[lbo-talk] Radicalizing the carbon cycle

Wojtek Sokolowski sokol at jhu.edu
Mon Apr 9 06:50:20 PDT 2007


Chuck:

First to the last point. Yes it is a very bad thing. And big capital is buried deep in all the regulatory agencies, conferences, papers, and a whole industry of energy R&D. The energy producer/supplier sector of the economy has been very busy for decades. They have very effectively steered policy or non-policy. And let's remember in this context, what makes capital bad is its systems only have one goal, make money, and that goal will very likely find itself in deep conflict with the necessary goals the society needs to adopt in order to survive and evolve in any reasonably habitable form.

Yesterday I blew off the day reading up on the carbon cycle. Go here if anybody is interested:

[WS:] You are making the same mistake as many if not most activistists, both on the left and on the right - that only them are in the know, whereas their adversaries are morons who cannot tell shit from shinola and substitute ideology for reason.

The truth is, however, that there is a lot of good science in the "unholy alliance" of capitalists, governments, trade unions, and other mainstream institutions. I would go as afar as saying that there is incomparably more good science in the mainstream institutions than in "alternative" movements, the latter being for the most part hot air, wishful thinking and just plain bullshit.

A case in point - the conceptualization of the ecosystem that you referred to in your posting is fundamentally similar to conceptualization of the economic production and distribution in macro-economics. And the latter is the theoretical foundation of the "unholy alliance" between government and industry.

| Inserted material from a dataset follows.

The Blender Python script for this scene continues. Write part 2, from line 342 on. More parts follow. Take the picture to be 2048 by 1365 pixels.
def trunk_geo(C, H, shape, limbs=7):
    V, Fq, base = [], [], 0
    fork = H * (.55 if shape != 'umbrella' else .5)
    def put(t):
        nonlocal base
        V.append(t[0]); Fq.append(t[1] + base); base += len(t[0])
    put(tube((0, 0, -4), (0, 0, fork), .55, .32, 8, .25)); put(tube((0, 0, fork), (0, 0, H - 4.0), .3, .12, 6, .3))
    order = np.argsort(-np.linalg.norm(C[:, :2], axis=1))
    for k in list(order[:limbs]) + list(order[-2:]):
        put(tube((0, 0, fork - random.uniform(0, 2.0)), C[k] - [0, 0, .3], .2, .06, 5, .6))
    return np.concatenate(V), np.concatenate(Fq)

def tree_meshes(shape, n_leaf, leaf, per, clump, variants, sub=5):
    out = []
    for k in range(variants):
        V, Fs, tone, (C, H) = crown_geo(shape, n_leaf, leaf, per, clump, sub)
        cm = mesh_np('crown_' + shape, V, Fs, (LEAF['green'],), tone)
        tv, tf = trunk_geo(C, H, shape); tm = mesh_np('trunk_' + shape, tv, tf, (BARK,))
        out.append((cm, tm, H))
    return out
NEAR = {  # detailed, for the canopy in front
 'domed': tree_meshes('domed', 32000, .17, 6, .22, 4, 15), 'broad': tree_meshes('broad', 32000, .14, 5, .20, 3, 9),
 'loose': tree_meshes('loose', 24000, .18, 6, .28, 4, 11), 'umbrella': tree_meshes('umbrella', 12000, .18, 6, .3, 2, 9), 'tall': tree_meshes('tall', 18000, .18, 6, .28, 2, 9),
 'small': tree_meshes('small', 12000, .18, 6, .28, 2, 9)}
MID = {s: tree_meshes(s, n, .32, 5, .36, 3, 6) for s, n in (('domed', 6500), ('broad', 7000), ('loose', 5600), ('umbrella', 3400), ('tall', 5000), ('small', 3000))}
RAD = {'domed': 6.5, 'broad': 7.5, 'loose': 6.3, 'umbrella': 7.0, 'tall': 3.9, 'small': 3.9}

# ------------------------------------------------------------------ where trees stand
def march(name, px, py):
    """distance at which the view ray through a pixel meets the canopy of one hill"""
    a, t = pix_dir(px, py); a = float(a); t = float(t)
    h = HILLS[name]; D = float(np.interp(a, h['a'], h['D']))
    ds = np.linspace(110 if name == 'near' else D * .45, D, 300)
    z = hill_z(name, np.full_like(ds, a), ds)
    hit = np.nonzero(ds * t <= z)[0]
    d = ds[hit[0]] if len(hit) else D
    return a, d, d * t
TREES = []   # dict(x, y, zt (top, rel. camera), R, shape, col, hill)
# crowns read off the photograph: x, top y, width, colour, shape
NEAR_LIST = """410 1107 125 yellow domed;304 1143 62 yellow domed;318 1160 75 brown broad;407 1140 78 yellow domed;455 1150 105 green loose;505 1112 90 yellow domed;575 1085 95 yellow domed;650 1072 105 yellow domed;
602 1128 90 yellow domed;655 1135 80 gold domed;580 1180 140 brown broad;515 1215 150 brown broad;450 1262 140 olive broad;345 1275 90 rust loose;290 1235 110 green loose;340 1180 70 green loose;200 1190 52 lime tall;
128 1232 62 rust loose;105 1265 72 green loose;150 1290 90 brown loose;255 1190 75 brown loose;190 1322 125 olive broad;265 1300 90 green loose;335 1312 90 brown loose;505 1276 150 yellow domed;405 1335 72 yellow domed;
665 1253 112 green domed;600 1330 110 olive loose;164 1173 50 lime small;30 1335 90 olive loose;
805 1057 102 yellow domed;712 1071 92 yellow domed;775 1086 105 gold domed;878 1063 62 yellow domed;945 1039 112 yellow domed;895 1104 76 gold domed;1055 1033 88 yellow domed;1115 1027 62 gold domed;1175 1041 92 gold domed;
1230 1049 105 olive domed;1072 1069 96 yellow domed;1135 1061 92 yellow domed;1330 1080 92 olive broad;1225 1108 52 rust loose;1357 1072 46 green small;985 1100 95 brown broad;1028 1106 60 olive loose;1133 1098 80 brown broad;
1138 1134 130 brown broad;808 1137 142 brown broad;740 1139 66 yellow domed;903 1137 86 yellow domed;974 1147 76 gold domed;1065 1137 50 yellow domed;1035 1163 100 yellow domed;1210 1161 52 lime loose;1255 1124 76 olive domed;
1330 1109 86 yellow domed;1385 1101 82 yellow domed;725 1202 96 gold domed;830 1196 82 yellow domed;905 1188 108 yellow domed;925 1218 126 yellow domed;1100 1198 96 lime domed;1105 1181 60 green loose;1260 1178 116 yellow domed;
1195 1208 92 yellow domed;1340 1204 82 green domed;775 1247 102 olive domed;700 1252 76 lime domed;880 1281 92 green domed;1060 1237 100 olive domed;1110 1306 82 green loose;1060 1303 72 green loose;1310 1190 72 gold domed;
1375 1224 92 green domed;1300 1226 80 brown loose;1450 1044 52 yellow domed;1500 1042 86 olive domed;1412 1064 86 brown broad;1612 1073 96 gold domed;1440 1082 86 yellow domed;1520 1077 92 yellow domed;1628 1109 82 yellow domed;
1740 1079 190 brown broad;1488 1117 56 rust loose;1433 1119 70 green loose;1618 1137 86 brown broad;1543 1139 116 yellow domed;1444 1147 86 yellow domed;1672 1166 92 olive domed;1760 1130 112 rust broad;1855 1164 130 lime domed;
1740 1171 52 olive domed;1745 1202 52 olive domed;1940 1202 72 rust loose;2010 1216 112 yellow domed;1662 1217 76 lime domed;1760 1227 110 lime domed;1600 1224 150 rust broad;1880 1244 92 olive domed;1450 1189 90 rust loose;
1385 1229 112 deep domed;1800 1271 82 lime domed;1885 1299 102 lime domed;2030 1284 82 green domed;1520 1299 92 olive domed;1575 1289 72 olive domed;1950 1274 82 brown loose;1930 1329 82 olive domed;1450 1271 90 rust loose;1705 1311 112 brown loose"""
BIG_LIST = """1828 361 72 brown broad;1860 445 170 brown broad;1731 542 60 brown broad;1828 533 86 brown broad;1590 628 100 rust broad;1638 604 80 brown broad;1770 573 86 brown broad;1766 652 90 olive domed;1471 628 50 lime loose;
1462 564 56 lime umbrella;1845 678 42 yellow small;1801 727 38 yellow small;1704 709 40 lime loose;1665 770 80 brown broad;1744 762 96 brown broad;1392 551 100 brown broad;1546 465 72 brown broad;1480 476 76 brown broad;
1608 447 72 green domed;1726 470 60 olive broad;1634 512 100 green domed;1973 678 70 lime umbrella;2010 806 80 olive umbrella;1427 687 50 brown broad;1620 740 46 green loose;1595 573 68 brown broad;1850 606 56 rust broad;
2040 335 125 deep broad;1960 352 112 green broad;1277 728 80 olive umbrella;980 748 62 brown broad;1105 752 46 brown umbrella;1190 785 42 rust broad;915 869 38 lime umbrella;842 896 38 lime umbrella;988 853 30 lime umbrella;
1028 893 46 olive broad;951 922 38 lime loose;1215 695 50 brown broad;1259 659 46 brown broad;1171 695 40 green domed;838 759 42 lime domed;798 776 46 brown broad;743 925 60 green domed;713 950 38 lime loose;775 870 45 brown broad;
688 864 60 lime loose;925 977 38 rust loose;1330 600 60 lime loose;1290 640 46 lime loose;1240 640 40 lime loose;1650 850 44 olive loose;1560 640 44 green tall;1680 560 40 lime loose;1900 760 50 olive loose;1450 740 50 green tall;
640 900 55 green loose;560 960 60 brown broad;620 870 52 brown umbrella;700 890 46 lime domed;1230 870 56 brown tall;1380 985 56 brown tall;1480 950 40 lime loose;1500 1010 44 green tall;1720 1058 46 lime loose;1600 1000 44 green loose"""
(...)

A far more fruitful approach instead of us in the know vs. them ignoramuses approach is the realization that there is no single unique solution to any complex system (which in a way is a simplified version of the Gödel theorem). That is to say, every system can effectively function with different configurations of its component elements. These configurations may make huge differences for the component elements involved, but relatively little differences for the system as a whole.

To illustrate, let's consider a simple nose-ass system. To create such a system, you either put your nose into my ass, or I put my nose into your ass. From the systemic point of view, it does not matter who does what, the system functions either way, but for the individual elements of that system it makes all the difference in the world (I would definitely prefer the first solution :))

The bottom line is that instead rejecting the whole system (e.g. macroeconomics), a much better approach is to accept it and strive for reconfiguring its component elements. Stated differently: accept the system and reconfigure it, and dump radical millenary dreams of uprooting the world and rebuilding it from the scratch.